Libertarian Papers, Vol. 1 (2009), Art. No. 35: “On The Concept of Causality in the Criminal Law,” by Adolf Reinach.

Abstract: Adolf Reinach (1883–1917) was a German phenomenologist and legal theorist. This is a previously-unpublished translation (by Dr. Berit Brogaard) of Reinach’s 1905 dissertation for his PhD earned under Theodor Lipps at the University of Munich, which was published as “Über den Ursachenbegriff im geltenden Strafrecht” (Leipzig: J. A. Barth 1905), and reprinted in Adolf Reinach, Sämtliche Werke.
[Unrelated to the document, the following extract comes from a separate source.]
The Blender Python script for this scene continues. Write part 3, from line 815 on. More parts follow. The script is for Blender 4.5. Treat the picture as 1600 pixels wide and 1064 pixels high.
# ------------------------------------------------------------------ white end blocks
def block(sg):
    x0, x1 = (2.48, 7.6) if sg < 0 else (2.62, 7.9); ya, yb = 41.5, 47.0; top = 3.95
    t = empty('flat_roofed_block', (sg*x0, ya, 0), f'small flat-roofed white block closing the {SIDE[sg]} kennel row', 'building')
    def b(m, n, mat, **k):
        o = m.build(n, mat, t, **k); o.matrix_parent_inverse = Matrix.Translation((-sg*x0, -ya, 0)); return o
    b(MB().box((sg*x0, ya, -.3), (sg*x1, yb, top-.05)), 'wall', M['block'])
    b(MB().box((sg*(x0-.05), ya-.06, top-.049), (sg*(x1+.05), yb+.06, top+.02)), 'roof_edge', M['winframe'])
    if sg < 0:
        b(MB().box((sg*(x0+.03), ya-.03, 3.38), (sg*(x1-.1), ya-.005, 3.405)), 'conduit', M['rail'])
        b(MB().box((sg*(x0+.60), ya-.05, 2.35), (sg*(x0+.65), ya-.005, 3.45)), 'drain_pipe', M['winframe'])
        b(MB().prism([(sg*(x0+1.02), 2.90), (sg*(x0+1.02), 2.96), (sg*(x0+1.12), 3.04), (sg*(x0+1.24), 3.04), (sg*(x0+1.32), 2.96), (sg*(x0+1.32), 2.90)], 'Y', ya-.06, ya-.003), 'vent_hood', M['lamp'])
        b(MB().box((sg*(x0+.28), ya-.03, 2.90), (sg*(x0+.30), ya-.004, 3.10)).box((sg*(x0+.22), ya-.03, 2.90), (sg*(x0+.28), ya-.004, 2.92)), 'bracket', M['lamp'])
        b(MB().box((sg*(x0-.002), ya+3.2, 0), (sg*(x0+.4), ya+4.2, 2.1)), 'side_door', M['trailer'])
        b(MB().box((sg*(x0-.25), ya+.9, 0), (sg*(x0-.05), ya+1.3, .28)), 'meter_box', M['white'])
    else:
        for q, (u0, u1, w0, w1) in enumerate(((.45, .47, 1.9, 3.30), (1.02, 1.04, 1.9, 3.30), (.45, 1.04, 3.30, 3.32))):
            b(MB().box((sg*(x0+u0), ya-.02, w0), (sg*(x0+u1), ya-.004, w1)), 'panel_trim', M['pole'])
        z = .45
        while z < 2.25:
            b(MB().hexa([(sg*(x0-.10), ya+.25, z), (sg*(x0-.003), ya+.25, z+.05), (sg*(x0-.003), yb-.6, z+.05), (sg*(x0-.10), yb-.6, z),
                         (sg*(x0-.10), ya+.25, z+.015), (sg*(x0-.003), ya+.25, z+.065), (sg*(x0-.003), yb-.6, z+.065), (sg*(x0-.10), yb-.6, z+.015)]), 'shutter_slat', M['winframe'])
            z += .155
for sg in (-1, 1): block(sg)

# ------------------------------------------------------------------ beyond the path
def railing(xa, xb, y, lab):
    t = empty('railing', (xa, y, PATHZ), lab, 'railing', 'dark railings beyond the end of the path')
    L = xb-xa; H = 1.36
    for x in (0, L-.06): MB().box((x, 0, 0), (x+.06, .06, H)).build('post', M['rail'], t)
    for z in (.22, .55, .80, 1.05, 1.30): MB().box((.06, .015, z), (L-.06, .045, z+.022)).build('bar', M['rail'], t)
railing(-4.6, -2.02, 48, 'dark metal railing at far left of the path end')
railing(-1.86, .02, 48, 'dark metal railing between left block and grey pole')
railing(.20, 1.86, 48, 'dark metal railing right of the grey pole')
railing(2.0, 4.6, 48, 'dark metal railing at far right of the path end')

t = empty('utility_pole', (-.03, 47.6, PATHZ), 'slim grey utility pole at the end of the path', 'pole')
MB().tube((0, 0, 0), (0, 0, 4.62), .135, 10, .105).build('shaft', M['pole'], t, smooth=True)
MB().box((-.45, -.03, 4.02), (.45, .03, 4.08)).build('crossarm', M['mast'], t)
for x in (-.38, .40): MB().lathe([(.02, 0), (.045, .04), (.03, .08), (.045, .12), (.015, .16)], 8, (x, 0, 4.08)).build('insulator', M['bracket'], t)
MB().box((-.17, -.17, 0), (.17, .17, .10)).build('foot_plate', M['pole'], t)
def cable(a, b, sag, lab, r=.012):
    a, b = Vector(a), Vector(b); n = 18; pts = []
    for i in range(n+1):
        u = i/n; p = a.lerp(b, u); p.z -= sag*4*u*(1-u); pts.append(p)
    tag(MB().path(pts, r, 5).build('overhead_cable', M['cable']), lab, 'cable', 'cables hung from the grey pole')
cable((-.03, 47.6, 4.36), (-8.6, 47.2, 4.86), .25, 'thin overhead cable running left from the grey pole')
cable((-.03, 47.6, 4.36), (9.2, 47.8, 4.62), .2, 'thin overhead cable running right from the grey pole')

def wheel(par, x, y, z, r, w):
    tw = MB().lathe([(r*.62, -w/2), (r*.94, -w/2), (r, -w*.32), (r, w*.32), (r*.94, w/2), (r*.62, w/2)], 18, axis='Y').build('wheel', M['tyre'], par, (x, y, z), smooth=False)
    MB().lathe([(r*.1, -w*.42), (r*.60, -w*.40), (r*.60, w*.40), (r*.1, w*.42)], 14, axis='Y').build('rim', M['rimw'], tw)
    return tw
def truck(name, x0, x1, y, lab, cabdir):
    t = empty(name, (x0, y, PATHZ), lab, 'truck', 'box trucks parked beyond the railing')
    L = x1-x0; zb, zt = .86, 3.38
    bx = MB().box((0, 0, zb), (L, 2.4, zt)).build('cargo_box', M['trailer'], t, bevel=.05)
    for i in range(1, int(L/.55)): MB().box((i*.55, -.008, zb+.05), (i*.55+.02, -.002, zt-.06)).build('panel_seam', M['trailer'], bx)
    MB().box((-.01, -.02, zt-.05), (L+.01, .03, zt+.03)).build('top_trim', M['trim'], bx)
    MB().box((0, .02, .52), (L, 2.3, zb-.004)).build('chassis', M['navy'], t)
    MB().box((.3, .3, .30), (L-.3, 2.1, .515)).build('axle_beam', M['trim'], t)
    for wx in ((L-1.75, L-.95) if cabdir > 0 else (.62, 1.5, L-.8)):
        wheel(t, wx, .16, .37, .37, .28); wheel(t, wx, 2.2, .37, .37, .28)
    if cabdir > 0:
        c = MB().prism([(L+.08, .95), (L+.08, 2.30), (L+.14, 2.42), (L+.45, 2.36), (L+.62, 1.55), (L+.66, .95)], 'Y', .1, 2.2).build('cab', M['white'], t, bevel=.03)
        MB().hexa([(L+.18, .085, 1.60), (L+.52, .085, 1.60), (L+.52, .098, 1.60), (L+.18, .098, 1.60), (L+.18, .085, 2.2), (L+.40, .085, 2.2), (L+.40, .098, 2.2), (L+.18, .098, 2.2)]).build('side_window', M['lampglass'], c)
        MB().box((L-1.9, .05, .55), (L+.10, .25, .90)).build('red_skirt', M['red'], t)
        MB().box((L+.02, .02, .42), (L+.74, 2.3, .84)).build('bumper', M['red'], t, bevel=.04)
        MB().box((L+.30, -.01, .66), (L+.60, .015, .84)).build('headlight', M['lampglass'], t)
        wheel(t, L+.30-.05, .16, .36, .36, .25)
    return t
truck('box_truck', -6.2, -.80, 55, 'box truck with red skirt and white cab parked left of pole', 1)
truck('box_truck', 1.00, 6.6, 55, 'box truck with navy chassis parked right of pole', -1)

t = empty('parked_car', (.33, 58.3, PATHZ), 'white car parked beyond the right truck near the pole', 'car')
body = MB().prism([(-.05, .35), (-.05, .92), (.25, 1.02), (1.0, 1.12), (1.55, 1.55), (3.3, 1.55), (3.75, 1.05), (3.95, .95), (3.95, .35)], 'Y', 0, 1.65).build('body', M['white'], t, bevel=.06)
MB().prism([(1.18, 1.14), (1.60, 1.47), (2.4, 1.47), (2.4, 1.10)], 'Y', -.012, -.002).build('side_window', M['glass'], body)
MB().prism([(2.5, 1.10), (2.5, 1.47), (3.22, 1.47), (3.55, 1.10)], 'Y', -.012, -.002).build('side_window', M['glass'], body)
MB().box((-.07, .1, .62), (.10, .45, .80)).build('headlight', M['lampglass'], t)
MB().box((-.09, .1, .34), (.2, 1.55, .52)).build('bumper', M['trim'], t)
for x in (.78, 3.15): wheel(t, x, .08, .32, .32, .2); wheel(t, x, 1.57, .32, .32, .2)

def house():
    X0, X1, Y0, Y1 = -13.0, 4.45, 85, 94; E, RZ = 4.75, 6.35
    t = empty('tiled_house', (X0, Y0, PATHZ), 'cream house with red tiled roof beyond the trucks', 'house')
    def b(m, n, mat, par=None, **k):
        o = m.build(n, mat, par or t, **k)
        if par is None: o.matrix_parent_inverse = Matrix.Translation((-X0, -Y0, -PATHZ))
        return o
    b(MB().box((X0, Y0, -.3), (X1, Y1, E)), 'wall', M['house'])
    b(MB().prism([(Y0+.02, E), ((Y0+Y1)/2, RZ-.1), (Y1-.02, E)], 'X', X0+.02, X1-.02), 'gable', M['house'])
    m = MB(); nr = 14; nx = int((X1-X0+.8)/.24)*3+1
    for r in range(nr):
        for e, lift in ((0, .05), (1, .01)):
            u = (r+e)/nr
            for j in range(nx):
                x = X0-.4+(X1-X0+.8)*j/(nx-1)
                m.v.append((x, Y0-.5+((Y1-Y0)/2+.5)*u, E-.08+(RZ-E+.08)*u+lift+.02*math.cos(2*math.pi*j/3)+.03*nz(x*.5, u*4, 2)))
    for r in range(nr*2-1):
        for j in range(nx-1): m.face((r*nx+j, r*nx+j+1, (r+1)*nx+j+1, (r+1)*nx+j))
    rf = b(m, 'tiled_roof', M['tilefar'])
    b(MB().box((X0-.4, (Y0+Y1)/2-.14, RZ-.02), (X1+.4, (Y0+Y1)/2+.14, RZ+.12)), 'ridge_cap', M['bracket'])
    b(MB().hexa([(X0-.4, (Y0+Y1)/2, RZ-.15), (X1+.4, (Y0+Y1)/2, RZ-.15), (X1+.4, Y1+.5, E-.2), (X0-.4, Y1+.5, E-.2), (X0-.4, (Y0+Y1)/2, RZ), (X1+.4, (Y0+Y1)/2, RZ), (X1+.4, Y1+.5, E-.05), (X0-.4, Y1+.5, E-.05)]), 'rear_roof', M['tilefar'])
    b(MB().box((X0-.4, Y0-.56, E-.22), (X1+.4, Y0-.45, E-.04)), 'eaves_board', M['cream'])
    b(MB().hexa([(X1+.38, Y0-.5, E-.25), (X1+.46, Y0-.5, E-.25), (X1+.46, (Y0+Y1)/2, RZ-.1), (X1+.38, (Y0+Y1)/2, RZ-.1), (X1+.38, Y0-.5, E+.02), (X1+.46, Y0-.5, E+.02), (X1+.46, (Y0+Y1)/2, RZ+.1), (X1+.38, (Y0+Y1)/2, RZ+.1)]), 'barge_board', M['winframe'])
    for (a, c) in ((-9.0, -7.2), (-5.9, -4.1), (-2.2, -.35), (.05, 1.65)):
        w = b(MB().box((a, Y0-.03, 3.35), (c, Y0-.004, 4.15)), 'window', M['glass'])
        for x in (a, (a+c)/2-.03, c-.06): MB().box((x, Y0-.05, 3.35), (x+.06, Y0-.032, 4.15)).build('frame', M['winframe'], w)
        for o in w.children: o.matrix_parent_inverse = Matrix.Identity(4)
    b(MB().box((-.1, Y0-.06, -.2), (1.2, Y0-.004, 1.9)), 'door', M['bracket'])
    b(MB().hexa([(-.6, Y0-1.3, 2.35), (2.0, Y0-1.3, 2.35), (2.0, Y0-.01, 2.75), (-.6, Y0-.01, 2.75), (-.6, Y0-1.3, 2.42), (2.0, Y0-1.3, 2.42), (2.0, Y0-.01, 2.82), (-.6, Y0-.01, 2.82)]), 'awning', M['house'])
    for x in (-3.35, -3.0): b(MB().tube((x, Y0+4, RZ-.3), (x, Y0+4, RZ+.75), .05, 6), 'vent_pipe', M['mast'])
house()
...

Textkritische Ausgabe [Collected Works: Critical Edition], Karl Schuhmann & Barry Smith, eds., 2 vols. (Munich: Philosophia Verlag, 1989), pp. 1–43.

For further information on Reinach, see Karl Schumann & Barry Smith, “Adolf Reinach: An Intellectual Biography,” in K. Mulligan, ed., Speech Act and Sachverhalt: Reinach and the Foundations of Realist Phenomenology (Dordrecht/Boston/Lancaster: Nijhoff, 1987), pp. 1–27; and “Papers on Adolf Reinach.” In addition, Reinach’s thought was examined in a symposium on “Austrian Law and Economics: The Contributions of Reinach and Rothbard” held at the Ludwig von Mises Institute on March 29–30, 2001, papers resulting from which were published in Vol. 7, no. 4 (Winter 2004) of the Quarterly Journal of Austrian Economics.